*Written exercise:*
Reproduce the first line and every line after it, exactly, through the one containing "PI = math.pi". Leave out the rest.

*Material:*
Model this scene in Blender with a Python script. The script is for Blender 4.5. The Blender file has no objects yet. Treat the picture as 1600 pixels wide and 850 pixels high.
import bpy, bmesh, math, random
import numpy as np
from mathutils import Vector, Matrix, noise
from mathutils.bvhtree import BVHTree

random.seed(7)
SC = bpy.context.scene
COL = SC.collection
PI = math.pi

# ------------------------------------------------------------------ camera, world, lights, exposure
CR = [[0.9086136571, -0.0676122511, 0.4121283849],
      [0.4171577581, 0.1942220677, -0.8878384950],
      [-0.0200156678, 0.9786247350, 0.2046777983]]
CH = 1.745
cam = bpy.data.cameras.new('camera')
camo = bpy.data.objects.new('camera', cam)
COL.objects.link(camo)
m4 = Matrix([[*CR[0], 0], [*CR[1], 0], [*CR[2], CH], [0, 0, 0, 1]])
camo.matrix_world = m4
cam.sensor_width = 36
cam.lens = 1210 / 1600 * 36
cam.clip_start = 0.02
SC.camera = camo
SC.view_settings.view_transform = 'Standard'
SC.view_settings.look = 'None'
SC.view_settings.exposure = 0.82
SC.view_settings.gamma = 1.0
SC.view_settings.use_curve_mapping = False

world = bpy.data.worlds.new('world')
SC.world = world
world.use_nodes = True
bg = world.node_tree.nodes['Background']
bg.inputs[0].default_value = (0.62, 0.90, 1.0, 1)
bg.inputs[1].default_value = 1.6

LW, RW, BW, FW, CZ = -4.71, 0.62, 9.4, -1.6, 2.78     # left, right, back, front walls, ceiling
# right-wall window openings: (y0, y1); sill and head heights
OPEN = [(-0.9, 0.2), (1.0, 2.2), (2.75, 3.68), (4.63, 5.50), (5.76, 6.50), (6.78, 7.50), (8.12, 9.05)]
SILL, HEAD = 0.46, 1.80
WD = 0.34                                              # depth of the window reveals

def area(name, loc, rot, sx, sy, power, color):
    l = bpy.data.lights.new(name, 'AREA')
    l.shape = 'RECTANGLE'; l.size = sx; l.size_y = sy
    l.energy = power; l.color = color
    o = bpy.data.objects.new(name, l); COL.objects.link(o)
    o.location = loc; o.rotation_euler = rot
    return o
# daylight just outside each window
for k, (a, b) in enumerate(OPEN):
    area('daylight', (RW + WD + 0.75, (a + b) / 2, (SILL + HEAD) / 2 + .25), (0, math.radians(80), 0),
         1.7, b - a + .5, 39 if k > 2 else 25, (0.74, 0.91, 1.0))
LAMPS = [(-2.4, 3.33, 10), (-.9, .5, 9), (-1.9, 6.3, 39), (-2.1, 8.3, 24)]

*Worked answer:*
Model this scene in Blender with a Python script. The script is for Blender 4.5. The Blender file has no objects yet. Treat the picture as 1600 pixels wide and 850 pixels high.
import bpy, bmesh, math, random
import numpy as np
from mathutils import Vector, Matrix, noise
from mathutils.bvhtree import BVHTree

random.seed(7)
SC = bpy.context.scene
COL = SC.collection
PI = math.pi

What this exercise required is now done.